*Records*
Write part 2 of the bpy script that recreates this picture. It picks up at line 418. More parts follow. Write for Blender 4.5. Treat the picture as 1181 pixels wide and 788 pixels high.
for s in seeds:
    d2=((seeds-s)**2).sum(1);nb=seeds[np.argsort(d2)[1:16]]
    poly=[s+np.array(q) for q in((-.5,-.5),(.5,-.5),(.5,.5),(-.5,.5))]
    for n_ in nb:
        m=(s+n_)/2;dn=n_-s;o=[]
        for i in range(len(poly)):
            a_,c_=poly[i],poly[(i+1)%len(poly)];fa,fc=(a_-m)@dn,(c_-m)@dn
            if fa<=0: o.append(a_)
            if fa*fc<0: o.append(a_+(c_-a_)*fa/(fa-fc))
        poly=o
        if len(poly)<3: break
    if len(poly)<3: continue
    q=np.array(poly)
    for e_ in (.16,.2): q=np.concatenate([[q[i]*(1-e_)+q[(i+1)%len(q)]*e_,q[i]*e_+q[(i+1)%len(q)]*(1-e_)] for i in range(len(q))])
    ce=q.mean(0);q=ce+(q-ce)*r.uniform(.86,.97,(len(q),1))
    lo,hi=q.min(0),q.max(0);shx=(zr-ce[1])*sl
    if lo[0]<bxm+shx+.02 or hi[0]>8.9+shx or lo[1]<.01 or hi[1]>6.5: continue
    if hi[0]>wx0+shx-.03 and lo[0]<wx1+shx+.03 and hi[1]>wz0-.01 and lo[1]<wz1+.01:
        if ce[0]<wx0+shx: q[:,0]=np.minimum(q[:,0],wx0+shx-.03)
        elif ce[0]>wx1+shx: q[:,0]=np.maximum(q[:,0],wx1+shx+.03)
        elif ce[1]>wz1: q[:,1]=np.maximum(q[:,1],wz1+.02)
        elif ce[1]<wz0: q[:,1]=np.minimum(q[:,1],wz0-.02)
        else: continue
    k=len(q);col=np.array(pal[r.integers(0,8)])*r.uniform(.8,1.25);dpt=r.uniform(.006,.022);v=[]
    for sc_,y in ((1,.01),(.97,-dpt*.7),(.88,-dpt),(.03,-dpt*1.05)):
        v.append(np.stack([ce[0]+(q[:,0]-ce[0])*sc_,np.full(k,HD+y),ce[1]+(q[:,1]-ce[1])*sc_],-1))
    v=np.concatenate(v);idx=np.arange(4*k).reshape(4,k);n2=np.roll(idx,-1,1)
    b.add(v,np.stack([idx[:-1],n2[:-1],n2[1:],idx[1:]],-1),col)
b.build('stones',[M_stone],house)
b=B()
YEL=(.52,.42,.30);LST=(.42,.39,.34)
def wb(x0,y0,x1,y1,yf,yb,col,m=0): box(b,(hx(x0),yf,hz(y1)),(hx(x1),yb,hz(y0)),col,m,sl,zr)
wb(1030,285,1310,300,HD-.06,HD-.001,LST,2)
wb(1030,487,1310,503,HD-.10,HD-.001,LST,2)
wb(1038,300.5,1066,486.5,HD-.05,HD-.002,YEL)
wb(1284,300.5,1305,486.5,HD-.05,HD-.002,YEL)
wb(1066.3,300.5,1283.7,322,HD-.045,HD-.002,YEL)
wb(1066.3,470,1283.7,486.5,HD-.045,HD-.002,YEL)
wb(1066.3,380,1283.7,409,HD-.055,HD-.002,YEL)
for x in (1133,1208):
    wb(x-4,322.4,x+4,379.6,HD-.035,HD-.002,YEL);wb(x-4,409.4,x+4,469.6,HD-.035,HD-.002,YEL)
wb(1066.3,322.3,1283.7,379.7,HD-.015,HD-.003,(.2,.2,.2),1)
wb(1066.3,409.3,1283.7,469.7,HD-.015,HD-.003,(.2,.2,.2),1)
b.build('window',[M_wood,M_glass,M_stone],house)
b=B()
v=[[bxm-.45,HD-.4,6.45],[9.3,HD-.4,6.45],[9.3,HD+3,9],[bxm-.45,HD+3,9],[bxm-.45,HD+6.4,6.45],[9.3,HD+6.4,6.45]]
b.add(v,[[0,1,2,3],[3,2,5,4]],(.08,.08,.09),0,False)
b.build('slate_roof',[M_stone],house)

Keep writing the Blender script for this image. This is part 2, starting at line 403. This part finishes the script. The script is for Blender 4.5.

*Instructions for the task*
Repeat the material above in full, quoting it exactly.

*Written response*
Write part 2 of the bpy script that recreates this picture. It picks up at line 418. More parts follow. Write for Blender 4.5. Treat the picture as 1181 pixels wide and 788 pixels high.
for s in seeds:
    d2=((seeds-s)**2).sum(1);nb=seeds[np.argsort(d2)[1:16]]
    poly=[s+np.array(q) for q in((-.5,-.5),(.5,-.5),(.5,.5),(-.5,.5))]
    for n_ in nb:
        m=(s+n_)/2;dn=n_-s;o=[]
        for i in range(len(poly)):
            a_,c_=poly[i],poly[(i+1)%len(poly)];fa,fc=(a_-m)@dn,(c_-m)@dn
            if fa<=0: o.append(a_)
            if fa*fc<0: o.append(a_+(c_-a_)*fa/(fa-fc))
        poly=o
        if len(poly)<3: break
    if len(poly)<3: continue
    q=np.array(poly)
    for e_ in (.16,.2): q=np.concatenate([[q[i]*(1-e_)+q[(i+1)%len(q)]*e_,q[i]*e_+q[(i+1)%len(q)]*(1-e_)] for i in range(len(q))])
    ce=q.mean(0);q=ce+(q-ce)*r.uniform(.86,.97,(len(q),1))
    lo,hi=q.min(0),q.max(0);shx=(zr-ce[1])*sl
    if lo[0]<bxm+shx+.02 or hi[0]>8.9+shx or lo[1]<.01 or hi[1]>6.5: continue
    if hi[0]>wx0+shx-.03 and lo[0]<wx1+shx+.03 and hi[1]>wz0-.01 and lo[1]<wz1+.01:
        if ce[0]<wx0+shx: q[:,0]=np.minimum(q[:,0],wx0+shx-.03)
        elif ce[0]>wx1+shx: q[:,0]=np.maximum(q[:,0],wx1+shx+.03)
        elif ce[1]>wz1: q[:,1]=np.maximum(q[:,1],wz1+.02)
        elif ce[1]<wz0: q[:,1]=np.minimum(q[:,1],wz0-.02)
        else: continue
    k=len(q);col=np.array(pal[r.integers(0,8)])*r.uniform(.8,1.25);dpt=r.uniform(.006,.022);v=[]
    for sc_,y in ((1,.01),(.97,-dpt*.7),(.88,-dpt),(.03,-dpt*1.05)):
        v.append(np.stack([ce[0]+(q[:,0]-ce[0])*sc_,np.full(k,HD+y),ce[1]+(q[:,1]-ce[1])*sc_],-1))
    v=np.concatenate(v);idx=np.arange(4*k).reshape(4,k);n2=np.roll(idx,-1,1)
    b.add(v,np.stack([idx[:-1],n2[:-1],n2[1:],idx[1:]],-1),col)
b.build('stones',[M_stone],house)
b=B()
YEL=(.52,.42,.30);LST=(.42,.39,.34)
def wb(x0,y0,x1,y1,yf,yb,col,m=0): box(b,(hx(x0),yf,hz(y1)),(hx(x1),yb,hz(y0)),col,m,sl,zr)
wb(1030,285,1310,300,HD-.06,HD-.001,LST,2)
wb(1030,487,1310,503,HD-.10,HD-.001,LST,2)
wb(1038,300.5,1066,486.5,HD-.05,HD-.002,YEL)
wb(1284,300.5,1305,486.5,HD-.05,HD-.002,YEL)
wb(1066.3,300.5,1283.7,322,HD-.045,HD-.002,YEL)
wb(1066.3,470,1283.7,486.5,HD-.045,HD-.002,YEL)
wb(1066.3,380,1283.7,409,HD-.055,HD-.002,YEL)
for x in (1133,1208):
    wb(x-4,322.4,x+4,379.6,HD-.035,HD-.002,YEL);wb(x-4,409.4,x+4,469.6,HD-.035,HD-.002,YEL)
wb(1066.3,322.3,1283.7,379.7,HD-.015,HD-.003,(.2,.2,.2),1)
wb(1066.3,409.3,1283.7,469.7,HD-.015,HD-.003,(.2,.2,.2),1)
b.build('window',[M_wood,M_glass,M_stone],house)
b=B()
v=[[bxm-.45,HD-.4,6.45],[9.3,HD-.4,6.45],[9.3,HD+3,9],[bxm-.45,HD+3,9],[bxm-.45,HD+6.4,6.45],[9.3,HD+6.4,6.45]]
b.add(v,[[0,1,2,3],[3,2,5,4]],(.08,.08,.09),0,False)
b.build('slate_roof',[M_stone],house)

Keep writing the Blender script for this image. This is part 2, starting at line 403. This part finishes the script. The script is for Blender 4.5.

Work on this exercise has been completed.